> _WHAT TO PRODUCE_
Leave out any pictures and transcribe all other data below exactly.

> _SUPPLIED MATERIAL_
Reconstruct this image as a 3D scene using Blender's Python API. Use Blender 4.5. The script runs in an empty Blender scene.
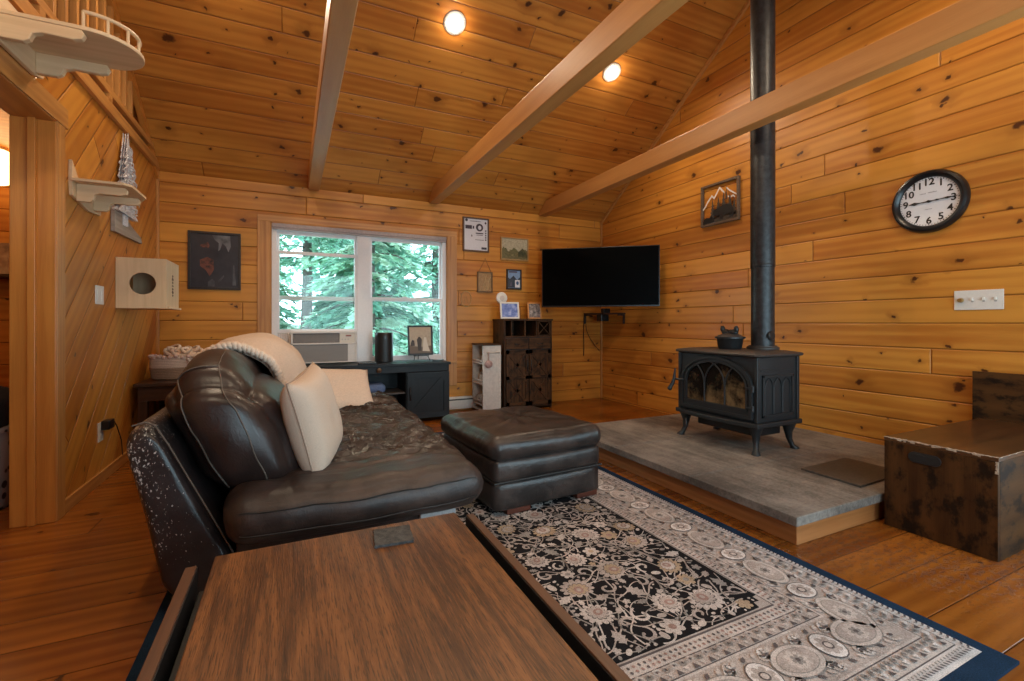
import bpy, math, random
from mathutils import Vector, Matrix, noise
PI = math.pi
SC = bpy.context.scene
COL = SC.collection
random.seed(7)

# ------------------------------------------------------------------ shader helpers
class G:
    """small wrapper round one node tree"""
    def __init__(s, m):
        m.use_nodes = True
        s.t = m.node_tree
        s.b = s.t.nodes.get('Principled BSDF')
        s.o = s.t.nodes.get('Material Output')
    def n(s, kind, ins=None, **at):
        q = s.t.nodes.new(kind)
        for k, v in at.items():
            setattr(q, k, v)
        for k, v in (ins or {}).items():
            s.set(q.inputs[k], v)
        return q
    def set(s, sock, v):
        if isinstance(v, bpy.types.NodeSocket):
            s.t.links.new(v, sock)
        elif isinstance(v, tuple) and len(v) == 3 and sock.type == 'RGBA':
            sock.default_value = (*v, 1)
        else:
            sock.default_value = v
    def m(s, op, a, b=0.0, c=None, clamp=False):
        q = s.t.nodes.new('ShaderNodeMath'); q.operation = op; q.use_clamp = clamp
        s.set(q.inputs[0], a); s.set(q.inputs[1], b)
        if c is not None: s.set(q.inputs[2], c)
        return q.outputs[0]
    def step(s, x, a, b, lo=0.0, hi=1.0):
        q = s.n('ShaderNodeMapRange', {'Value': x, 'From Min': a, 'From Max': b, 'To Min': lo, 'To Max': hi}, interpolation_type='SMOOTHSTEP')
        return q.outputs[0]
    def mix(s, f, a, b, mode='MIX'):
        q = s.t.nodes.new('ShaderNodeMix'); q.data_type = 'RGBA'; q.blend_type = mode
        s.set(q.inputs[0], f); s.set(q.inputs[6], a); s.set(q.inputs[7], b)
        return q.outputs[2]
    def xyz(s, x, y, z=0.0):
        return s.n('ShaderNodeCombineXYZ', {0: x, 1: y, 2: z}).outputs[0]
    def noise(s, vec, scale, detail=3.0, rough=.5, dist=0.0):
        return s.n('ShaderNodeTexNoise', {'Vector': vec, 'Scale': scale, 'Detail': detail, 'Roughness': rough, 'Distortion': dist})
    def bump(s, h, dist=.01, strength=1.0, normal=None):
        ins = {'Height': h, 'Distance': dist, 'Strength': strength}
        if normal is not None: ins['Normal'] = normal
        return s.n('ShaderNodeBump', ins).outputs[0]
    def out(s, **kw):
        for k, v in kw.items():
            s.set(s.b.inputs[k.replace('_', ' ')], v)

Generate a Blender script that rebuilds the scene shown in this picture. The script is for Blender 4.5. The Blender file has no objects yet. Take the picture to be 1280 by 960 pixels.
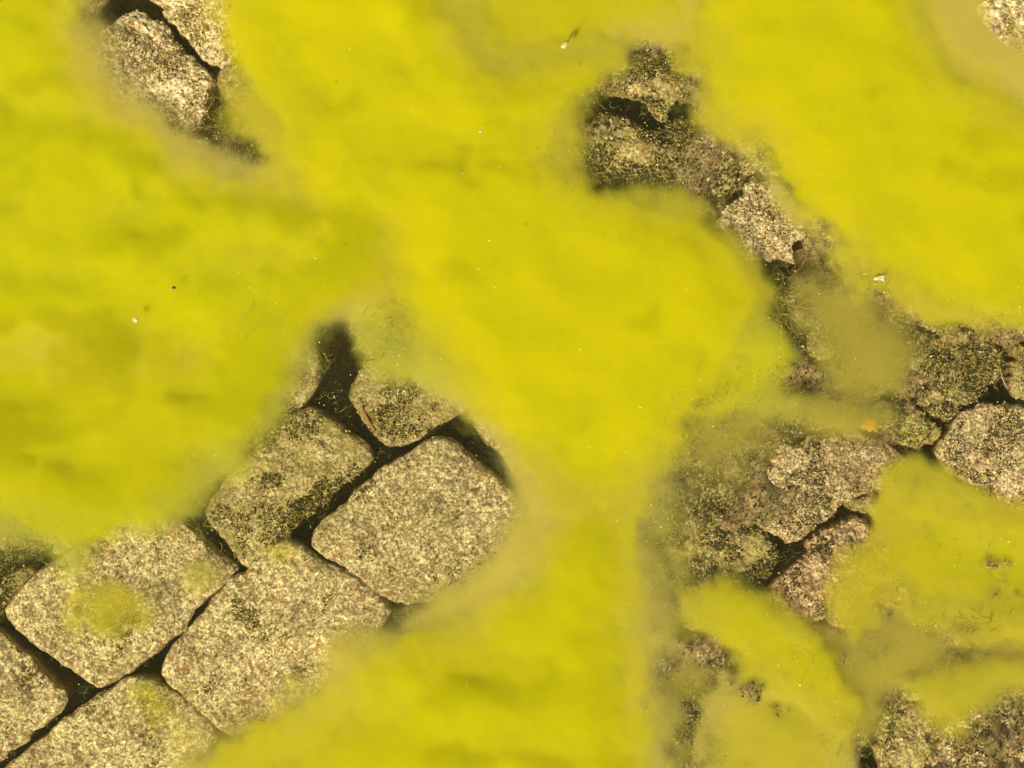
import bpy, math, random
import numpy as np
from mathutils import Vector
random.seed(7); rng = np.random.default_rng(7)
S = bpy.context.scene
R = math.radians

# ------------------------------------------------------------------ camera, sky, sun, exposure
H = 2.6                                    # camera height above the stone tops, metres; 1 photo pixel = 1 mm at z = 0
cam_d = bpy.data.cameras.new('camera'); cam = bpy.data.objects.new('camera', cam_d); S.collection.objects.link(cam)
cam.location = (0, 0, H); cam.rotation_euler = (0, 0, 0)
cam_d.sensor_width = 36; cam_d.lens = 36 * H / 1.28; cam_d.clip_end = 100; cam_d.clip_start = 0.05
S.camera = cam
SUN_EL, SUN_AZ = R(52), R(215)             # azimuth clockwise from +Y: light comes from the lower left of the picture
w = bpy.data.worlds.new('World'); S.world = w; w.use_nodes = True
nt = w.node_tree; bg = nt.nodes['Background']; sky = nt.nodes.new('ShaderNodeTexSky')
sky.sky_type = 'NISHITA'; sky.sun_disc = False; sky.sun_elevation = SUN_EL; sky.sun_rotation = SUN_AZ
nt.links.new(sky.outputs[0], bg.inputs[0]); bg.inputs[1].default_value = 0.05
sd = bpy.data.lights.new('sun', 'SUN'); sd.energy = 5; sd.angle = R(0.5); sd.color = (1, .93, .80)
sun = bpy.data.objects.new('sun', sd); S.collection.objects.link(sun)
sv = Vector((math.sin(SUN_AZ)*math.cos(SUN_EL), math.cos(SUN_AZ)*math.cos(SUN_EL), math.sin(SUN_EL)))
sun.rotation_euler = sv.to_track_quat('Z', 'Y').to_euler(); sun.location = sv*5
S.view_settings.view_transform = 'Standard'; S.view_settings.look = 'None'
S.view_settings.exposure = 0.08; S.view_settings.gamma = 1
c = S.cycles
c.max_bounces = 14; c.volume_bounces = 10; c.diffuse_bounces = 3; c.transparent_max_bounces = 96
c.sample_clamp_indirect = 6; c.use_denoising = True; c.use_adaptive_sampling = True; c.adaptive_threshold = 0.02
c.caustics_reflective = False; c.caustics_refractive = False

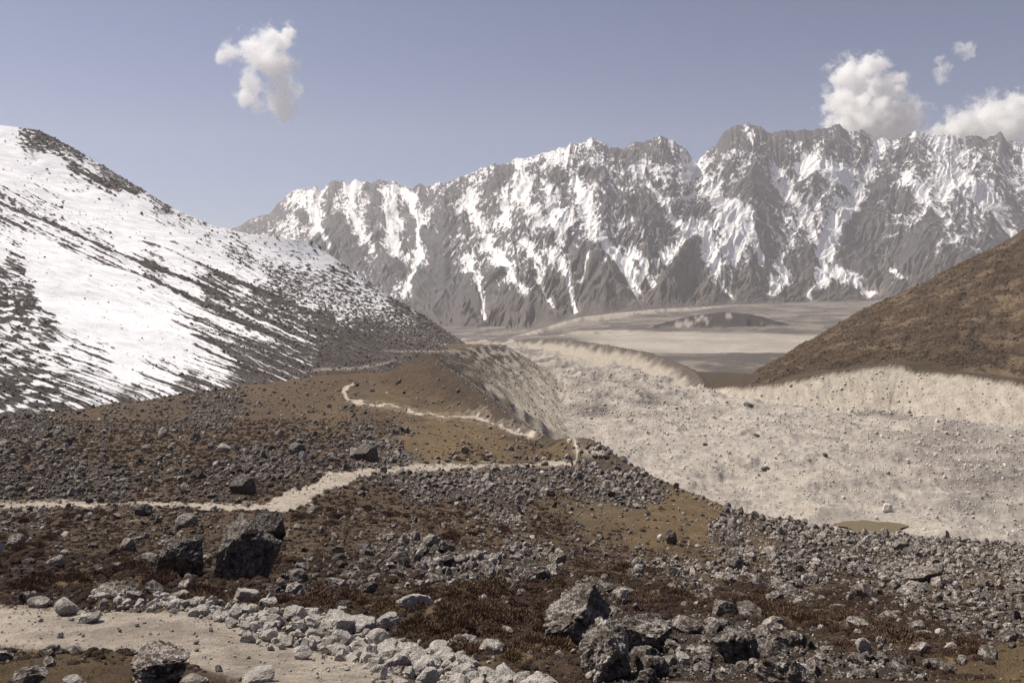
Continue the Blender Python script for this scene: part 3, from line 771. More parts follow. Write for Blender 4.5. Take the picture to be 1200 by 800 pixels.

> _EXERCISE RESULT_
Reconstruct this image as a 3D scene using Blender's Python API. Use Blender 4.5. The script runs in an empty Blender scene.
import bpy, math, random
from mathutils import Vector, Matrix, noise
PI = math.pi
SC = bpy.context.scene
COL = SC.collection
random.seed(7)

# ------------------------------------------------------------------ shader helpers
class G:
    """small wrapper round one node tree"""
    def __init__(s, m):
        m.use_nodes = True
        s.t = m.node_tree
        s.b = s.t.nodes.get('Principled BSDF')
        s.o = s.t.nodes.get('Material Output')
    def n(s, kind, ins=None, **at):
        q = s.t.nodes.new(kind)
        for k, v in at.items():
            setattr(q, k, v)
        for k, v in (ins or {}).items():
            s.set(q.inputs[k], v)
        return q
    def set(s, sock, v):
        if isinstance(v, bpy.types.NodeSocket):
            s.t.links.new(v, sock)
        elif isinstance(v, tuple) and len(v) == 3 and sock.type == 'RGBA':
            sock.default_value = (*v, 1)
        else:
            sock.default_value = v
    def m(s, op, a, b=0.0, c=None, clamp=False):
        q = s.t.nodes.new('ShaderNodeMath'); q.operation = op; q.use_clamp = clamp
        s.set(q.inputs[0], a); s.set(q.inputs[1], b)
        if c is not None: s.set(q.inputs[2], c)
        return q.outputs[0]
    def step(s, x, a, b, lo=0.0, hi=1.0):
        q = s.n('ShaderNodeMapRange', {'Value': x, 'From Min': a, 'From Max': b, 'To Min': lo, 'To Max': hi}, interpolation_type='SMOOTHSTEP')
        return q.outputs[0]
    def mix(s, f, a, b, mode='MIX'):
        q = s.t.nodes.new('ShaderNodeMix'); q.data_type = 'RGBA'; q.blend_type = mode
        s.set(q.inputs[0], f); s.set(q.inputs[6], a); s.set(q.inputs[7], b)
        return q.outputs[2]
    def xyz(s, x, y, z=0.0):
        return s.n('ShaderNodeCombineXYZ', {0: x, 1: y, 2: z}).outputs[0]
    def noise(s, vec, scale, detail=3.0, rough=.5, dist=0.0):
        return s.n('ShaderNodeTexNoise', {'Vector': vec, 'Scale': scale, 'Detail': detail, 'Roughness': rough, 'Distortion': dist})
    def bump(s, h, dist=.01, strength=1.0, normal=None):
        ins = {'Height': h, 'Distance': dist, 'Strength': strength}
        if normal is not None: ins['Normal'] = normal
        return s.n('ShaderNodeBump', ins).outputs[0]
    def out(s, **kw):
        for k, v in kw.items():
            s.set(s.b.inputs[k.replace('_', ' ')], v)

Generate a Blender script that rebuilds the scene shown in this picture. The script is for Blender 4.5. The Blender file has no objects yet. Take the picture to be 1280 by 960 pixels.
import bpy, math, random
import numpy as np
from mathutils import Vector
random.seed(7); rng = np.random.default_rng(7)
S = bpy.context.scene
R = math.radians

# ------------------------------------------------------------------ camera, sky, sun, exposure
H = 2.6                                    # camera height above the stone tops, metres; 1 photo pixel = 1 mm at z = 0
cam_d = bpy.data.cameras.new('camera'); cam = bpy.data.objects.new('camera', cam_d); S.collection.objects.link(cam)
cam.location = (0, 0, H); cam.rotation_euler = (0, 0, 0)
cam_d.sensor_width = 36; cam_d.lens = 36 * H / 1.28; cam_d.clip_end = 100; cam_d.clip_start = 0.05
S.camera = cam
SUN_EL, SUN_AZ = R(52), R(215)             # azimuth clockwise from +Y: light comes from the lower left of the picture
w = bpy.data.worlds.new('World'); S.world = w; w.use_nodes = True
nt = w.node_tree; bg = nt.nodes['Background']; sky = nt.nodes.new('ShaderNodeTexSky')
sky.sky_type = 'NISHITA'; sky.sun_disc = False; sky.sun_elevation = SUN_EL; sky.sun_rotation = SUN_AZ
nt.links.new(sky.outputs[0], bg.inputs[0]); bg.inputs[1].default_value = 0.05
sd = bpy.data.lights.new('sun', 'SUN'); sd.energy = 5; sd.angle = R(0.5); sd.color = (1, .93, .80)
sun = bpy.data.objects.new('sun', sd); S.collection.objects.link(sun)
sv = Vector((math.sin(SUN_AZ)*math.cos(SUN_EL), math.cos(SUN_AZ)*math.cos(SUN_EL), math.sin(SUN_EL)))
sun.rotation_euler = sv.to_track_quat('Z', 'Y').to_euler(); sun.location = sv*5
S.view_settings.view_transform = 'Standard'; S.view_settings.look = 'None'
S.view_settings.exposure = 0.08; S.view_settings.gamma = 1
c = S.cycles
c.max_bounces = 14; c.volume_bounces = 10; c.diffuse_bounces = 3; c.transparent_max_bounces = 96
c.sample_clamp_indirect = 6; c.use_denoising = True; c.use_adaptive_sampling = True; c.adaptive_threshold = 0.02
c.caustics_reflective = False; c.caustics_refractive = False

Continue the Blender Python script for this scene: part 3, from line 771. More parts follow. Write for Blender 4.5. Take the picture to be 1200 by 800 pixels.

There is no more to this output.